> [Exercise details] Everything from the first line to the line containing "SC.camera = cam" is to be repeated exactly; nothing past it.

> [Supplied material]
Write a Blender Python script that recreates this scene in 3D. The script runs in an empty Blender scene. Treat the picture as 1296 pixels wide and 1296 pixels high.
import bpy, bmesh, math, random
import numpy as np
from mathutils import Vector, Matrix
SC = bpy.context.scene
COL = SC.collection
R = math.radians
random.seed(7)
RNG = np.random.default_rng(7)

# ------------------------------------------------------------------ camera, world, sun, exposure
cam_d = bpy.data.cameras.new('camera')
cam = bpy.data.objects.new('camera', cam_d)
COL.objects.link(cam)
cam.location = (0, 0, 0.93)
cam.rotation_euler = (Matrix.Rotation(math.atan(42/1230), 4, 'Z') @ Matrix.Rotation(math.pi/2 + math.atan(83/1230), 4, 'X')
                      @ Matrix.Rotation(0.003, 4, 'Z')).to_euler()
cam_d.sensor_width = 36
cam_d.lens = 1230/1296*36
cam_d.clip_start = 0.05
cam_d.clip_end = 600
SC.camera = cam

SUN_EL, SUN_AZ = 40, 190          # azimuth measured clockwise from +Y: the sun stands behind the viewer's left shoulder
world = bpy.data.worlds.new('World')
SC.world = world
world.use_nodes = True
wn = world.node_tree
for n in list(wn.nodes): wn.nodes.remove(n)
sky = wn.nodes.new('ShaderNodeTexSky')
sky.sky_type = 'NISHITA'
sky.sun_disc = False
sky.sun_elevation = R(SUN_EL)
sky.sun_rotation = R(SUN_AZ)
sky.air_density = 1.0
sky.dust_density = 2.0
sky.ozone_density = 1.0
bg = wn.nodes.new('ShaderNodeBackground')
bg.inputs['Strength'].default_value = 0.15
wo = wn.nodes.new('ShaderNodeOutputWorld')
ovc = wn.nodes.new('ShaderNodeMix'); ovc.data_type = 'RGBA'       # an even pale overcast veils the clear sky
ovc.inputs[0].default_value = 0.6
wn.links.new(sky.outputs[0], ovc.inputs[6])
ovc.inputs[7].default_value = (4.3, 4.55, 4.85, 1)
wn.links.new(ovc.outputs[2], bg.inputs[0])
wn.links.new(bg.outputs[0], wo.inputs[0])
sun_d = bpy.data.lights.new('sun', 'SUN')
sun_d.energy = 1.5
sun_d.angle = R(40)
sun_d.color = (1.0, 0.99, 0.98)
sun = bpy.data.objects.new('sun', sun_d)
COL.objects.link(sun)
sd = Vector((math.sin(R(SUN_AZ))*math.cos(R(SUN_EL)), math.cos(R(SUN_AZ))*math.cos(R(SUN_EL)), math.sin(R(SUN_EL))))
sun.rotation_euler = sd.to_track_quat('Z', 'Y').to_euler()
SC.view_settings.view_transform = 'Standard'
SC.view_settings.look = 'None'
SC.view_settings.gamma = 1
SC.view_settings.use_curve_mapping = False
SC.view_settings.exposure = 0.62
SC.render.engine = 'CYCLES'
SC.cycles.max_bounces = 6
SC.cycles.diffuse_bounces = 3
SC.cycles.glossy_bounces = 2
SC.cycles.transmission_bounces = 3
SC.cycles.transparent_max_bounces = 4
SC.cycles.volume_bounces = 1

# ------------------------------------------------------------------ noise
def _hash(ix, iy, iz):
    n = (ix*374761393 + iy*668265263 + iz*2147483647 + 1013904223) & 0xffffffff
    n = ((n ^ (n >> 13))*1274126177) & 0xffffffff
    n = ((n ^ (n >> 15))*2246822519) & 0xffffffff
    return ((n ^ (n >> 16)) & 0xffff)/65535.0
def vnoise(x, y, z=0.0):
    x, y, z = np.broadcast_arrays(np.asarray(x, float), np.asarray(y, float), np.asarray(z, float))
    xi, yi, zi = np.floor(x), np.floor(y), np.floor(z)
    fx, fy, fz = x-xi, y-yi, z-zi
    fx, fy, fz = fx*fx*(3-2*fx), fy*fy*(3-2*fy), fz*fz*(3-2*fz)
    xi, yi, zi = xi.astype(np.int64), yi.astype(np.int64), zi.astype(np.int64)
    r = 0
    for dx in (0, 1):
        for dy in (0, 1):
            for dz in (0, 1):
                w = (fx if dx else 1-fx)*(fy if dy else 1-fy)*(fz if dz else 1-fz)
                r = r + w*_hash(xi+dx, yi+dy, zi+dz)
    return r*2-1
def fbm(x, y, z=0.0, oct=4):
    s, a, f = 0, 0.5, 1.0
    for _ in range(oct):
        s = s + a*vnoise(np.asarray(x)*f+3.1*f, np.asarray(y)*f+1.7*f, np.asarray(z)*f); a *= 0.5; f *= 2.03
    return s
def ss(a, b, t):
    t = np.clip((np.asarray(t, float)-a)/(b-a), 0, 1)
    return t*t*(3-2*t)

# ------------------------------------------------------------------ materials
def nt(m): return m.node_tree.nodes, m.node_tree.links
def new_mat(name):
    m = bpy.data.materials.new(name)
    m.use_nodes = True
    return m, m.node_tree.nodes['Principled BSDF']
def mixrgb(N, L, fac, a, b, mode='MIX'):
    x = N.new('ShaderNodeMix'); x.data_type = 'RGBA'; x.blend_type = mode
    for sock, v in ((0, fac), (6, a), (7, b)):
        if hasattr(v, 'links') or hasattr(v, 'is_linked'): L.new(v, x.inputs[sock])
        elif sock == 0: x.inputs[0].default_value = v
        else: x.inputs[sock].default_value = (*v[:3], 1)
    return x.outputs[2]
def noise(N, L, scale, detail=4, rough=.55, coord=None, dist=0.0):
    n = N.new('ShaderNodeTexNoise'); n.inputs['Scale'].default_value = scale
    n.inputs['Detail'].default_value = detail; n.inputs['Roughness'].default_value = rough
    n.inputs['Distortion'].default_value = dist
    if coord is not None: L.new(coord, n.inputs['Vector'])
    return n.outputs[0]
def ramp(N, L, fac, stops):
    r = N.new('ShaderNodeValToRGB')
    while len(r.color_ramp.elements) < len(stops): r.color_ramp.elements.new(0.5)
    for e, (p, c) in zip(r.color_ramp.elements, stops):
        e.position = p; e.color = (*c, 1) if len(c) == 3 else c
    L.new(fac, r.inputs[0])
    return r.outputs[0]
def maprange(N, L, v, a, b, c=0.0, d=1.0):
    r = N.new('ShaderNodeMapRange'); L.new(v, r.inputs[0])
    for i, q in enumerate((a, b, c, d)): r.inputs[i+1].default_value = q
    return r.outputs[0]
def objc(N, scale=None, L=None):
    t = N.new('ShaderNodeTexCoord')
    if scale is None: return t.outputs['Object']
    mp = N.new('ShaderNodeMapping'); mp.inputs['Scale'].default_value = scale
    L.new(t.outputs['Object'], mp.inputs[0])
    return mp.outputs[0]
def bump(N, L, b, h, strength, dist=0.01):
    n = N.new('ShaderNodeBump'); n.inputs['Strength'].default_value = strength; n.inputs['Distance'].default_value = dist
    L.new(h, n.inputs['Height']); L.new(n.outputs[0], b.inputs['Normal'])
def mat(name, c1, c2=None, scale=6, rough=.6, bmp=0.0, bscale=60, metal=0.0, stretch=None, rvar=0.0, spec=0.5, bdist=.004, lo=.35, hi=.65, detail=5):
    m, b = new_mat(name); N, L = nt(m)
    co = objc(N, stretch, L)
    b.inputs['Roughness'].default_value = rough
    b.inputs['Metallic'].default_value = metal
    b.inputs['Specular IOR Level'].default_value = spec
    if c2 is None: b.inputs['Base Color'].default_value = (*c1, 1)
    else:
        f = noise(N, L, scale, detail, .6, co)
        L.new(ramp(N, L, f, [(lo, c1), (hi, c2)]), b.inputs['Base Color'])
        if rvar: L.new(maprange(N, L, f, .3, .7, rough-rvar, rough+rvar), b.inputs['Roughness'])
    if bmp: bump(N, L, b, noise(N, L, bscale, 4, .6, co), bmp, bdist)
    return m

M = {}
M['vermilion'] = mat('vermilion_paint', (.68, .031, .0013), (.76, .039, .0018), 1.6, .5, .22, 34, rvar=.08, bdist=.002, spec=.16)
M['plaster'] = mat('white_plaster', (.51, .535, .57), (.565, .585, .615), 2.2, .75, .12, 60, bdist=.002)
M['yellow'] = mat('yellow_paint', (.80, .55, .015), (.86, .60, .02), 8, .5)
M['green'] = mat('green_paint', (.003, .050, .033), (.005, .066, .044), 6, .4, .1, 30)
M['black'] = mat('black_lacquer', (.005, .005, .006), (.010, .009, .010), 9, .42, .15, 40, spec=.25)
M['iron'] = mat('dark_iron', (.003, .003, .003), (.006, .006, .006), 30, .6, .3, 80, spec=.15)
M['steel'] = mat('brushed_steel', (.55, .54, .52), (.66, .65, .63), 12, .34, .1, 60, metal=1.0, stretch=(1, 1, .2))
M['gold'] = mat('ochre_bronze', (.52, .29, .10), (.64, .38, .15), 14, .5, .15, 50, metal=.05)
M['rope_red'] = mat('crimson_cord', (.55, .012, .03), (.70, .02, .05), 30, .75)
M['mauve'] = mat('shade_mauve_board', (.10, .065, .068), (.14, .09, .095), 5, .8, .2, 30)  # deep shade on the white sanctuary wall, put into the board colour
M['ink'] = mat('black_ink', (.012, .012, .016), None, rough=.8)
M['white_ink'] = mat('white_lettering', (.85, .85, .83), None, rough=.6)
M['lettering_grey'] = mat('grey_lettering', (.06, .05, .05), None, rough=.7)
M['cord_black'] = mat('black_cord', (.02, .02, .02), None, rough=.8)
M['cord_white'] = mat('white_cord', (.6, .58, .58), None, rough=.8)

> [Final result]
Write a Blender Python script that recreates this scene in 3D. The script runs in an empty Blender scene. Treat the picture as 1296 pixels wide and 1296 pixels high.
import bpy, bmesh, math, random
import numpy as np
from mathutils import Vector, Matrix
SC = bpy.context.scene
COL = SC.collection
R = math.radians
random.seed(7)
RNG = np.random.default_rng(7)

# ------------------------------------------------------------------ camera, world, sun, exposure
cam_d = bpy.data.cameras.new('camera')
cam = bpy.data.objects.new('camera', cam_d)
COL.objects.link(cam)
cam.location = (0, 0, 0.93)
cam.rotation_euler = (Matrix.Rotation(math.atan(42/1230), 4, 'Z') @ Matrix.Rotation(math.pi/2 + math.atan(83/1230), 4, 'X')
                      @ Matrix.Rotation(0.003, 4, 'Z')).to_euler()
cam_d.sensor_width = 36
cam_d.lens = 1230/1296*36
cam_d.clip_start = 0.05
cam_d.clip_end = 600
SC.camera = cam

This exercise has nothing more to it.